I still feel shame about my adolescent actions and the way I continued to hurt people in new and inexcusable ways into my early 20s, when adolescence was no longer an excuse. It’s not up to me to forgive my former self, but perhaps I shouldn’t hate her so much, because I desperately, desperately, want today’s teenage girls to forgive and stop hating themselves.
I stopped writing in my diary because my A-level exams took over, but how did I stop being the girl inside them? How did I get over my eating disorder and desperate attention-seeking, and learn some much needed empathy? I can’t say. The simple truth is that it takes some of us longer to learn how to treat others and ourselves, and I think that should be OK to admit.
Still, in the end I found out my friend was right about girlhood being “uniquely special”. My diaries tell only half the story. When looking through old photos after closing my last notebook, I stumble on a video of me and a friend dancing in a field aged 16. It was dusk, and the lilac clouds were low on the horizon. Sonny & Cher’s I Got You Babe started playing as we spun around simultaneously.
“They say we’re young and we don’t know / We won’t find out until we grow,” the tinny music soundtracked our spins. You couldn’t write it – and I didn’t. These are the kind of things I never bothered to record.
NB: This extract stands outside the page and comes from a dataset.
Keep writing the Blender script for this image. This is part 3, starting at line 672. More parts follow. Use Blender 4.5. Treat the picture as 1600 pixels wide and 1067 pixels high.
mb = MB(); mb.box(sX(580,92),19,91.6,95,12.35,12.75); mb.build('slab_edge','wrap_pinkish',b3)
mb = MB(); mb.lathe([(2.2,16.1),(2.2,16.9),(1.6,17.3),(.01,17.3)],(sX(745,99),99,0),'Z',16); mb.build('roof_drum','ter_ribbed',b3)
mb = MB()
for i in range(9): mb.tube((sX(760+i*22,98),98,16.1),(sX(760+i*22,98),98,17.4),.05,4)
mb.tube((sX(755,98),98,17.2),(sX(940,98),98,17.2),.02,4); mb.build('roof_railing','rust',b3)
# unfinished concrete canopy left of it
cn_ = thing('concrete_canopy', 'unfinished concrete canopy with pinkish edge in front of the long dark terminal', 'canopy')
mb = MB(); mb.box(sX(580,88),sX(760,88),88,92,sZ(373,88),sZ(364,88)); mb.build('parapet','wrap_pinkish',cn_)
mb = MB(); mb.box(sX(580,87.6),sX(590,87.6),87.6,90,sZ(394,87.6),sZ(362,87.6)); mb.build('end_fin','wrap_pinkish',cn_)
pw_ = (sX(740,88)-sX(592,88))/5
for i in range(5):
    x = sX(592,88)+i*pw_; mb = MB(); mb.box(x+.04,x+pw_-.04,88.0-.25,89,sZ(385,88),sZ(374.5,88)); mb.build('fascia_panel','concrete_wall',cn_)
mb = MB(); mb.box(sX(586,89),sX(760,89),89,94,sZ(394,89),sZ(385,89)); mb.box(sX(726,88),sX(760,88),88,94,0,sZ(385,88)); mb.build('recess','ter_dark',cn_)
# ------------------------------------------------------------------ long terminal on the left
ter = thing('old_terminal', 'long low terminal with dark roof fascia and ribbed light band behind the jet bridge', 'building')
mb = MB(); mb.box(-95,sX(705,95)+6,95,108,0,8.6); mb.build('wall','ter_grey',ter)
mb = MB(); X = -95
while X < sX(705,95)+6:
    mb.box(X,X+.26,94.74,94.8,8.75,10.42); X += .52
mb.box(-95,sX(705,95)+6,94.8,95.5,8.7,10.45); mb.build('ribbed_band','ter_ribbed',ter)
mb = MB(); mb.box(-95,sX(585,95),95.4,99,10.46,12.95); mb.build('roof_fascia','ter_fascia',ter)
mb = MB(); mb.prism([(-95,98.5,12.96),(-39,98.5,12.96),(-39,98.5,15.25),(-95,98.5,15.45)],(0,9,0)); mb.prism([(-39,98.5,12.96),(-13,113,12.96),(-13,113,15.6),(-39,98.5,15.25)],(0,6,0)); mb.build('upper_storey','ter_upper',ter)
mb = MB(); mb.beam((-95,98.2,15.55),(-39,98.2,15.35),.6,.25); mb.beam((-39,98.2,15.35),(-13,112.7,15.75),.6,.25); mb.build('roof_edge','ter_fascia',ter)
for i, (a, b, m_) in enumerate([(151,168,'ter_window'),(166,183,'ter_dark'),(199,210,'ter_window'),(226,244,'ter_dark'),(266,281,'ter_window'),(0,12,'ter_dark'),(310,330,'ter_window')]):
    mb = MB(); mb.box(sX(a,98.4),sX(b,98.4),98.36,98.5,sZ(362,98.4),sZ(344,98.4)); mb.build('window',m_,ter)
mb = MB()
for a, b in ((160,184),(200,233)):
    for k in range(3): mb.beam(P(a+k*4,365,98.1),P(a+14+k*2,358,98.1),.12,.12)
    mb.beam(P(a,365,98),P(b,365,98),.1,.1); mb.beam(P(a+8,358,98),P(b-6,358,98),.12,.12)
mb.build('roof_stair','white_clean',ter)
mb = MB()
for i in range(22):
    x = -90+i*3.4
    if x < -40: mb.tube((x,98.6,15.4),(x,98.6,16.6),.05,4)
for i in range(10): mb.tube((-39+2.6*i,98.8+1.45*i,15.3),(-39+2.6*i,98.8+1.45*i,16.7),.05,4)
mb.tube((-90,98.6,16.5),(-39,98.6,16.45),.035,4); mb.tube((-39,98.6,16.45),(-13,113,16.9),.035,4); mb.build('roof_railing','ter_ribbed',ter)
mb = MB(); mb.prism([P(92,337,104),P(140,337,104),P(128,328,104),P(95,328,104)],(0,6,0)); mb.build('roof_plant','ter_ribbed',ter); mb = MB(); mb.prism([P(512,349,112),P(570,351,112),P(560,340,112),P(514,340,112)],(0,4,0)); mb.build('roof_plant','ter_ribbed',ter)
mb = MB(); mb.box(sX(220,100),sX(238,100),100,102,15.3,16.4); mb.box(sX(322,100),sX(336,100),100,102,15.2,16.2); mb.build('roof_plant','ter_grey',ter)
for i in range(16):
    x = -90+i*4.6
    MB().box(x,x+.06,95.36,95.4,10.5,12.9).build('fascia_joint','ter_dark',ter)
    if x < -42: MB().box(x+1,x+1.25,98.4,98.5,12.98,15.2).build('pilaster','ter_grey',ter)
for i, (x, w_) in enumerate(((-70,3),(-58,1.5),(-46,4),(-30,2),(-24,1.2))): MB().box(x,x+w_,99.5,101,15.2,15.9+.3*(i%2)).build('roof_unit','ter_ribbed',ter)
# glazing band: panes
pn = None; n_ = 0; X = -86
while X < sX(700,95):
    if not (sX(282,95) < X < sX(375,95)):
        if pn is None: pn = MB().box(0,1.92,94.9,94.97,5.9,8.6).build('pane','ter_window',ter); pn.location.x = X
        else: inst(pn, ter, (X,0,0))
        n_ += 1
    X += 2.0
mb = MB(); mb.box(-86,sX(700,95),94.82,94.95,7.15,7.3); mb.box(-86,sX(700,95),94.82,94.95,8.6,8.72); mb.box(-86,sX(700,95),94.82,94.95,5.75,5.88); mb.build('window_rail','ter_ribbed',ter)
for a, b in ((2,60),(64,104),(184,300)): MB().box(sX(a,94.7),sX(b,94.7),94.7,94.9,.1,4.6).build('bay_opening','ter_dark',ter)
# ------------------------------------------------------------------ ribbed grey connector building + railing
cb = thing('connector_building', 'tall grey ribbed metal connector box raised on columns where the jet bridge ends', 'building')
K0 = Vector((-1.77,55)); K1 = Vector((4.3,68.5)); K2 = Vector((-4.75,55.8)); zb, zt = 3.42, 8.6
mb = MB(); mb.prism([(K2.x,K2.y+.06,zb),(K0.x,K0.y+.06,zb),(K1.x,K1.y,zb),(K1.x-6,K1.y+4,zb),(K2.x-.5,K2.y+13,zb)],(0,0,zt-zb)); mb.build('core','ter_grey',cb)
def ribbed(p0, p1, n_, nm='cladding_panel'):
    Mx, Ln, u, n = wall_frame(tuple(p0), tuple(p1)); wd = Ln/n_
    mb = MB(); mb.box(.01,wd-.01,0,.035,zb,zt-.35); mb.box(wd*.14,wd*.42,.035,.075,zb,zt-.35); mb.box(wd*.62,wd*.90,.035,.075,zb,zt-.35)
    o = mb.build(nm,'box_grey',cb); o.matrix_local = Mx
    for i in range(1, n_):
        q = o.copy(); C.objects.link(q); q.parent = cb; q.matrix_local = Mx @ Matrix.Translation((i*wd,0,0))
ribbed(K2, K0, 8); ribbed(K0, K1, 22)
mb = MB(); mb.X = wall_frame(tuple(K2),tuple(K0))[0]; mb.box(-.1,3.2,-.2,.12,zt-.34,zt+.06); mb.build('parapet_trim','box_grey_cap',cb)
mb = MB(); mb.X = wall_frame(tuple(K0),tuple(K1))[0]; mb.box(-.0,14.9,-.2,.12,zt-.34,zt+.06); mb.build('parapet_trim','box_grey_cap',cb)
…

My last teenage diary is a red textured notebook; in the first pages, I stuck a prescription for the morning-after pill, which I took after losing my virginity, even though we used condoms. “I lost my virginity on Friday 19th Feb ’10 at 2pm-ish,” I wrote. The diary ends with me working in a fish and chip shop, worrying about exams and deeply disturbed because, “my friend took [the drug] M-Cat”. There is no profound last line, but in my penultimate diary I wrote something 10 days before my 17th birthday that speaks to me from the past. “I’m just a little girl,” I wrote. “And I completely forgot that.”